改札階コンコースから列車が見える構造 地下1階にはコンコースを設置、一部が吹き抜けになっており列車が通過するのを見ることができる。コンコースには木を印象づける茶系の床材を使用し、落ち着きのある温かい雰囲気を醸し出す。出入口への階段付近には壁面からの照明を用いた「光壁」を採用し、先進的なイメージを表現した。

工事が進む桜川駅ホーム ホーム階は地下2階で、島式1面。壁面は鉄道の駅としては珍しく、上下線で異なるイメージとした。難波方面行きホームは金属素材を用いシャープなイメージを表現、未来への広がりを期待させる。西九条方面行きホームはタイルでボーダーラインを描き、懐かしさや歴史を感じさせるイメージとした。

桜川駅西方の引き上げ線 同駅の西側には引き上げ線(列車の方向転換や入れ替えを行うための側線)を2線設置した。現在、近鉄難波駅の西側にある引き上げ線3線のうち両端の2線が阪神なんば線の本線となり、折り返しに支障が出るために設けられたものだ。神戸方面に直通しない近鉄の車両は近鉄難波駅の西側に残る1線と合わせ、ここでも折り返す形で運用する。

立花通り(オレンジストリート) 駅周辺はマンションや小規模な工場が立ち並ぶ。駅北側の南堀江地区には、家具店やセレクトショップが並ぶ立花通り(オレンジストリート)が位置しており、穏やかな街並みだ。利用者は地域住民と、南堀江周辺に出かける若者らが中心になると見られる。

■開業に向け期待感が高まる新駅周辺

阪神なんば線地下線 阪神は11月24日に、ドーム前駅から西九条駅付近までの建設中の新線を歩くイベント「阪神なんば線新線ウォーク」を開催するなど、阪神なんば線の開業に向けた認知度向上のための取り組みを本格化させている。イベント終了後には実際に列車が乗り入れて試運転や乗務員の習熟訓練を行うことになっている。

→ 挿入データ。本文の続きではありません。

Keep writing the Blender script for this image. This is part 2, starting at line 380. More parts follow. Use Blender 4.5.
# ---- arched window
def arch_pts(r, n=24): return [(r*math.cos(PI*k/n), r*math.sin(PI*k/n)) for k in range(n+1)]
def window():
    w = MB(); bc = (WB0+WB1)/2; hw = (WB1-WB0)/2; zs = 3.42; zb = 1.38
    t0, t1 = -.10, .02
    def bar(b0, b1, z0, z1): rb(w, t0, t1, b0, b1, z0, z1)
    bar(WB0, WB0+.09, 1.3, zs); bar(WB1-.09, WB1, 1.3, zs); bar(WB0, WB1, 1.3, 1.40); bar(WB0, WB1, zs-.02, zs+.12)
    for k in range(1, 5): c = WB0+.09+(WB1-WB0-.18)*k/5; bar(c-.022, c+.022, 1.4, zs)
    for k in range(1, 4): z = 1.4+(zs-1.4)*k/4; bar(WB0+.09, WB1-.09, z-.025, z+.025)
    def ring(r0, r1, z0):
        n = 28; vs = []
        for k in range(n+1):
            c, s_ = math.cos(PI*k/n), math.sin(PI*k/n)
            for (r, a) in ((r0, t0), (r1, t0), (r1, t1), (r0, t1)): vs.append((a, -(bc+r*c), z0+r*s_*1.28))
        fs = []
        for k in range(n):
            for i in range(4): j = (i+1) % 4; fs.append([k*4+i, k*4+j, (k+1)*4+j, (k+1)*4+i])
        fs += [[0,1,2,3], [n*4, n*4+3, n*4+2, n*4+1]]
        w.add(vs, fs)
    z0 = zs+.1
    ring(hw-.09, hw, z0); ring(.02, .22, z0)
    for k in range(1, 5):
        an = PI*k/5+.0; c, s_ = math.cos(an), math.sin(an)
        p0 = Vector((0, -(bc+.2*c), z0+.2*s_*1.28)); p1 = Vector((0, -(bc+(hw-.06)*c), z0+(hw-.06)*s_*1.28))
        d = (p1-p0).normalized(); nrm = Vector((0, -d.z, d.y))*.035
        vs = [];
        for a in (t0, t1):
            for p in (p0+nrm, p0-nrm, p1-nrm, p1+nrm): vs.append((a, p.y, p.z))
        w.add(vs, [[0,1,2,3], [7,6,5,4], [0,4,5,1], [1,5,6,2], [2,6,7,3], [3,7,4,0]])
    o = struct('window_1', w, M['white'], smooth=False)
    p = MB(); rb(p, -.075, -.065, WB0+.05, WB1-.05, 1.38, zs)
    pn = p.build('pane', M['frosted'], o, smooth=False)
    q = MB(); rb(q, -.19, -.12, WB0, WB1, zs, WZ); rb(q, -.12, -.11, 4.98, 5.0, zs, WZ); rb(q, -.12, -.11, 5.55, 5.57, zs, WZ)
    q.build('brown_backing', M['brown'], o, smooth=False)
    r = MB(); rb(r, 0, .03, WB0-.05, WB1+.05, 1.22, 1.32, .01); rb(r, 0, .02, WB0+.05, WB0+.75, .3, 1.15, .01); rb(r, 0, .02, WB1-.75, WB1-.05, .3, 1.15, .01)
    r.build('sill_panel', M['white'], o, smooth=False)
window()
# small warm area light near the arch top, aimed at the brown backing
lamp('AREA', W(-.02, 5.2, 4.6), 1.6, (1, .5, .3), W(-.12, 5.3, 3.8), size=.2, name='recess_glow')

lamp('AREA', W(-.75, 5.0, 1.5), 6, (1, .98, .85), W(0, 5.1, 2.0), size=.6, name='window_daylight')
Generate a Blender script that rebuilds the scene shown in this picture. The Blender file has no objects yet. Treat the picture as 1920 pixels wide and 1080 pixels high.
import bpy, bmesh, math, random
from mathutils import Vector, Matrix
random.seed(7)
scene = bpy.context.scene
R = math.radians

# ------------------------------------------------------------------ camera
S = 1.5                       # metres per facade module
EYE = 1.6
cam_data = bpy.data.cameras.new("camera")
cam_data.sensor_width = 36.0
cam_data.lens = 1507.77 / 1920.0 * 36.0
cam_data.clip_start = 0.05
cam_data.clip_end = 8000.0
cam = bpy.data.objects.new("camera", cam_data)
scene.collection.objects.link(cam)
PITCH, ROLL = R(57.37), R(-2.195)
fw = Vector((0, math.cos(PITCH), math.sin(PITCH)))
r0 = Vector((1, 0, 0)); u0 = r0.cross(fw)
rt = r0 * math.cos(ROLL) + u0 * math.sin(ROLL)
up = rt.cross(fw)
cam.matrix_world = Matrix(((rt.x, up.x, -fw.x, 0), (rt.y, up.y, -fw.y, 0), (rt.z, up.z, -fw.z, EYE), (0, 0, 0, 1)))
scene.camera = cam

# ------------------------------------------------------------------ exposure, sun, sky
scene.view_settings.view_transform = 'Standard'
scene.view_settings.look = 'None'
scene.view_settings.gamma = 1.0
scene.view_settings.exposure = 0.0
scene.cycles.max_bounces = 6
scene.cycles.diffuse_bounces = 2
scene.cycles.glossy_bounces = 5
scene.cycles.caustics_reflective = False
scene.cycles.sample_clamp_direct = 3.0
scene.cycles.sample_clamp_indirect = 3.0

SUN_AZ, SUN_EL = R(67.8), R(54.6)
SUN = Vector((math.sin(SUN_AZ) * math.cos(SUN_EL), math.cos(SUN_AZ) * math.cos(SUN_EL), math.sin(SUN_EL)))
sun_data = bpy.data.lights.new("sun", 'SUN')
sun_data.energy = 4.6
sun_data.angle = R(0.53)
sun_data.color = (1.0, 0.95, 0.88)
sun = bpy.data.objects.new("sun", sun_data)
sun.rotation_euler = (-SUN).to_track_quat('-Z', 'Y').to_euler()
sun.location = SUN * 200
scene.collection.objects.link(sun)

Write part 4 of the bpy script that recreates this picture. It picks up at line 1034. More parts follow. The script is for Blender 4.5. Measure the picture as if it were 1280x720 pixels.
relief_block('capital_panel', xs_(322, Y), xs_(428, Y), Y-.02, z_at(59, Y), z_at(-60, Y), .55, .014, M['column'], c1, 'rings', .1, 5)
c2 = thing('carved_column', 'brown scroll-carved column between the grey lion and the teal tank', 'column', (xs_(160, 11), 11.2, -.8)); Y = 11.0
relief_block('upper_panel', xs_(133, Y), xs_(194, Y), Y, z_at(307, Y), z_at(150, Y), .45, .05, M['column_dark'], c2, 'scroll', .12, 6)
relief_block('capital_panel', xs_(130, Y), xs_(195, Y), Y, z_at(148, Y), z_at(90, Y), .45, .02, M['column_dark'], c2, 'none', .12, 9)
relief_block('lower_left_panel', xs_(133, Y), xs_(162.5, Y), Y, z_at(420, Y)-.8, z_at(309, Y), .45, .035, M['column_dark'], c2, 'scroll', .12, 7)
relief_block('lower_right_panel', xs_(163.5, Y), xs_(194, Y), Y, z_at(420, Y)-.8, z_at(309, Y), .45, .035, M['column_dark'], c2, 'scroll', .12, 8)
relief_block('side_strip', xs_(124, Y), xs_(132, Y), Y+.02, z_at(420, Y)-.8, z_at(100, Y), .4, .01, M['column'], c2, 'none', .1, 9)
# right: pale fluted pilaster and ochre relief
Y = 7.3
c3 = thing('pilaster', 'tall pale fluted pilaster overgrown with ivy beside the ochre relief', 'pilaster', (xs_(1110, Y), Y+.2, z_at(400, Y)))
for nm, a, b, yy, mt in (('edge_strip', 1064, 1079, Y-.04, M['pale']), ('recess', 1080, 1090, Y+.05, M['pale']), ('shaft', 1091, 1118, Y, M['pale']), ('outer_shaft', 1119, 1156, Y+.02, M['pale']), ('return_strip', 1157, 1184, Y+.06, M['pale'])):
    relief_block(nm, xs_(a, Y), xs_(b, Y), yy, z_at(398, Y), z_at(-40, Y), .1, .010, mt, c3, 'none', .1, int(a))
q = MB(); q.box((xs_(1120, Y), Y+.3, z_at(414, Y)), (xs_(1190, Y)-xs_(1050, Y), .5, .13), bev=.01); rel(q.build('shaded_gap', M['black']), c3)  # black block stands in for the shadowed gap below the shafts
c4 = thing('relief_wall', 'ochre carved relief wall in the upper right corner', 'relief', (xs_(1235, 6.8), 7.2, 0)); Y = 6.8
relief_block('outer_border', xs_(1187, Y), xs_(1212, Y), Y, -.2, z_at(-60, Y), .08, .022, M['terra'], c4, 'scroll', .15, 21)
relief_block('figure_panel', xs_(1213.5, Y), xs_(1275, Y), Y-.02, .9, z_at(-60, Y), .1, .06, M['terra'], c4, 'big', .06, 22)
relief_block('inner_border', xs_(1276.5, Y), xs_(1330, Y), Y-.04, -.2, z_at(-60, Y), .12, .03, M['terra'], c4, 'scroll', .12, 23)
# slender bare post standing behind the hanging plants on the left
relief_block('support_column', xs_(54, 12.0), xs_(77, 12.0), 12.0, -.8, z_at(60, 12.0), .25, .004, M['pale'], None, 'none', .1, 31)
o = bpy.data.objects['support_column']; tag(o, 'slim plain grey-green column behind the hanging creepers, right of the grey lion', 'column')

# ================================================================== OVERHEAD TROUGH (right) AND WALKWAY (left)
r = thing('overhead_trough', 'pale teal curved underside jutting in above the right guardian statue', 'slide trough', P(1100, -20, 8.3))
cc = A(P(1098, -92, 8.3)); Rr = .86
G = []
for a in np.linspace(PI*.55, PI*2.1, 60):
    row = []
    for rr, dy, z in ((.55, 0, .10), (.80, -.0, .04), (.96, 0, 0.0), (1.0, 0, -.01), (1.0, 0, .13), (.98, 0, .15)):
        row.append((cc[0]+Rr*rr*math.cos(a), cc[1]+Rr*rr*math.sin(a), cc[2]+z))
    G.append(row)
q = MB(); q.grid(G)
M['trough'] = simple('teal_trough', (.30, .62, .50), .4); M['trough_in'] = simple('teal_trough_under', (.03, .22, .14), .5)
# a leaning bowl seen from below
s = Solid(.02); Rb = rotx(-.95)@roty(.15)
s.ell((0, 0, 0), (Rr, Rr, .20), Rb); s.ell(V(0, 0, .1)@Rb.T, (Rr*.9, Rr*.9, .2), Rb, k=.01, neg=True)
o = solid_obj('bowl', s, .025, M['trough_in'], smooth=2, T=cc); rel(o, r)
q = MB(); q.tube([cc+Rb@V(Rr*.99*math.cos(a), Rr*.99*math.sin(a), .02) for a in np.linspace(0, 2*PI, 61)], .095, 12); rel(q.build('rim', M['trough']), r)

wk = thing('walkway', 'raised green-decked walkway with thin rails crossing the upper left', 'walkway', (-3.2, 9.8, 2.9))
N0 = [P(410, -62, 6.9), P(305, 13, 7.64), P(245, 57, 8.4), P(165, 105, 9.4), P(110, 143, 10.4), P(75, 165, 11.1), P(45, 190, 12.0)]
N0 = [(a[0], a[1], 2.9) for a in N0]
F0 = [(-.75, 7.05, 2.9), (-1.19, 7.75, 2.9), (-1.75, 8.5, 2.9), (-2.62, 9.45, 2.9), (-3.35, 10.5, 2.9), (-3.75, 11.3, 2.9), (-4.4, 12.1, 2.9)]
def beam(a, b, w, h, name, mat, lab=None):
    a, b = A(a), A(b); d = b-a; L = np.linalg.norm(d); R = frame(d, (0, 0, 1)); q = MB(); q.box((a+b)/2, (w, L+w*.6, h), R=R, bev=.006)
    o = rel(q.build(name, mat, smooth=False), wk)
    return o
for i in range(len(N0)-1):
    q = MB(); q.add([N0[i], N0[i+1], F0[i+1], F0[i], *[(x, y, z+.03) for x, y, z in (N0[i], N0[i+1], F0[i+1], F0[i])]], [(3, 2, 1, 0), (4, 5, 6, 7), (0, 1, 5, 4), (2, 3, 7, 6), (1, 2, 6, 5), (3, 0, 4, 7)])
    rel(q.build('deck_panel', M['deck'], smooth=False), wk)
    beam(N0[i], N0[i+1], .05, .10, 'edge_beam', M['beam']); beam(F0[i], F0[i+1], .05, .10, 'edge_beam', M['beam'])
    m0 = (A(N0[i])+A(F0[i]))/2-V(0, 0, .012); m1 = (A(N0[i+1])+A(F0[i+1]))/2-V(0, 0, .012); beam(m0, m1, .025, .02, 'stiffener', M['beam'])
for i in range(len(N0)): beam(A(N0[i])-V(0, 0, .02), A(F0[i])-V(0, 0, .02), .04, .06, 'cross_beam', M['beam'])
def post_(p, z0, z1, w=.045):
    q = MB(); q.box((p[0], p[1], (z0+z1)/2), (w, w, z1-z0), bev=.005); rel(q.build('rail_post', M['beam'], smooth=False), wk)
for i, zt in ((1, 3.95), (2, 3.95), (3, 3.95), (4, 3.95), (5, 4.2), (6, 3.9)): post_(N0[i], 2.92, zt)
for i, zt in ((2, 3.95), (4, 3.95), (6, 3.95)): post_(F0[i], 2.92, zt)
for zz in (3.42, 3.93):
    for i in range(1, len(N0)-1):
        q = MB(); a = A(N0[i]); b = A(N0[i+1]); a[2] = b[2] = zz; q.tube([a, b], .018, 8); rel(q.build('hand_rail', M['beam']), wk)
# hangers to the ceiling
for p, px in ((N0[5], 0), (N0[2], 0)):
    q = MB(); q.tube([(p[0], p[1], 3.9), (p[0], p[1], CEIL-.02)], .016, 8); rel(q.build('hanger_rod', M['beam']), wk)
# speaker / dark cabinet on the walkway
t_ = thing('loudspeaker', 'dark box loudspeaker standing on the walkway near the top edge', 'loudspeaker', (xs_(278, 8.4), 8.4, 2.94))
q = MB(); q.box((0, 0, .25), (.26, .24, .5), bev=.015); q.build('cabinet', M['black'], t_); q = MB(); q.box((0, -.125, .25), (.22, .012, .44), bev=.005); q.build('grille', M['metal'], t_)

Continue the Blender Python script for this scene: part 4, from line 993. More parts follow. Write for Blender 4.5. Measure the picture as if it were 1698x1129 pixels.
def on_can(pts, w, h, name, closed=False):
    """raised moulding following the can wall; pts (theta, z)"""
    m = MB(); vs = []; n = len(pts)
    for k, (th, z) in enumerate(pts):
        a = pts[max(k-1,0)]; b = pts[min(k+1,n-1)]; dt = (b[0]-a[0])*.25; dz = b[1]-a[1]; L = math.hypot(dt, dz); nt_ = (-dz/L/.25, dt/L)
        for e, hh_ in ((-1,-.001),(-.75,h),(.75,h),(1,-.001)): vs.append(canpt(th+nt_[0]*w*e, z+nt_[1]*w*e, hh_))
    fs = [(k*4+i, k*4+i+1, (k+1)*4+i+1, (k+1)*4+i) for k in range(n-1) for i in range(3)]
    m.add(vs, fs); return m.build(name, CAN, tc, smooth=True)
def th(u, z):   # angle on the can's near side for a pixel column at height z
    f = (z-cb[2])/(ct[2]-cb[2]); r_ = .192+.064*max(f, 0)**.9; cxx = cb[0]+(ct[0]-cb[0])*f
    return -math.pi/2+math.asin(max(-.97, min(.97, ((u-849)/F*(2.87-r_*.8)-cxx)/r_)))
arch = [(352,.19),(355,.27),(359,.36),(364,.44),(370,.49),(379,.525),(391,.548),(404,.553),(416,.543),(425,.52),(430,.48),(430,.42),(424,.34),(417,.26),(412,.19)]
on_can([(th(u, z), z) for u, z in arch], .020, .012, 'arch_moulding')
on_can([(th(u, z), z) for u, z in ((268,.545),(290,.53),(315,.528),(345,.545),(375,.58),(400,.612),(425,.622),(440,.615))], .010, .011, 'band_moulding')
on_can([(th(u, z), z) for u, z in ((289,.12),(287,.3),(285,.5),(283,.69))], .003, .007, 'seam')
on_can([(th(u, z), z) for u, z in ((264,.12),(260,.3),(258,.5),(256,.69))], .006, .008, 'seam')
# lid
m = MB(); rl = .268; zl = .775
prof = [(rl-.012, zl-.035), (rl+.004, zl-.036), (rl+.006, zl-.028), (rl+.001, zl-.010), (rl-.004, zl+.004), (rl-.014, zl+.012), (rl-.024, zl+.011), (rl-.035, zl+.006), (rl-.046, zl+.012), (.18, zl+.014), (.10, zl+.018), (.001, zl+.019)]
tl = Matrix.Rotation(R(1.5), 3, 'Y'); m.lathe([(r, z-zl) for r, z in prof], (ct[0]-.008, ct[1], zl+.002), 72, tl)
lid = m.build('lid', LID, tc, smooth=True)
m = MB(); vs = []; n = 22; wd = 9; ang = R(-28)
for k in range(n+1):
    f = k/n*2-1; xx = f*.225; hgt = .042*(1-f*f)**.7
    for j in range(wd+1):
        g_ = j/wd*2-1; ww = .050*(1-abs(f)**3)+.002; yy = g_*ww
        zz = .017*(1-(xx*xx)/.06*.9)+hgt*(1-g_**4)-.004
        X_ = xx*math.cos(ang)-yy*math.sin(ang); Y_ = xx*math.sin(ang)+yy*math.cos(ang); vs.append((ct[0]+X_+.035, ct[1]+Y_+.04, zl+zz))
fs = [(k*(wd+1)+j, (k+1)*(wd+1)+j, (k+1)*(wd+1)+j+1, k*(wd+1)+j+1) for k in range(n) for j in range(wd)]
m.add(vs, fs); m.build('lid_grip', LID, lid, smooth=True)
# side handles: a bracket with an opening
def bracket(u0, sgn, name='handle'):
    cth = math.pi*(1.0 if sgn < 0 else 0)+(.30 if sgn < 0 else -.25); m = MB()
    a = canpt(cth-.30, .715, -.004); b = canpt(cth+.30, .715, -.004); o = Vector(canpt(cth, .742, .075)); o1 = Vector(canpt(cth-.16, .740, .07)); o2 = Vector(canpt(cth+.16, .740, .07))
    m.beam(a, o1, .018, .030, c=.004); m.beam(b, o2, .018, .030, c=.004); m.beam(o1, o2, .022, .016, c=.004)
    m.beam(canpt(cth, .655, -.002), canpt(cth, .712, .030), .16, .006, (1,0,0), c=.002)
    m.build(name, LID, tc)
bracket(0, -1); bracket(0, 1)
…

 広域なんば圏では、新3駅のなかでも桜川駅がもたらすインパクトにも注目が集まる。南堀江の立花通りは西に行くほど人通りが少なくなり、現状では立花通りを新なにわ筋まで歩く人はほとんどいない状況だが、桜川駅の開業により、難波駅から立花通りをショッピングしながら歩き、桜川駅から帰るという動線も考えられる。阪神なんば線の開業に向けて、沿線の期待は日ごとに高まりを見せる。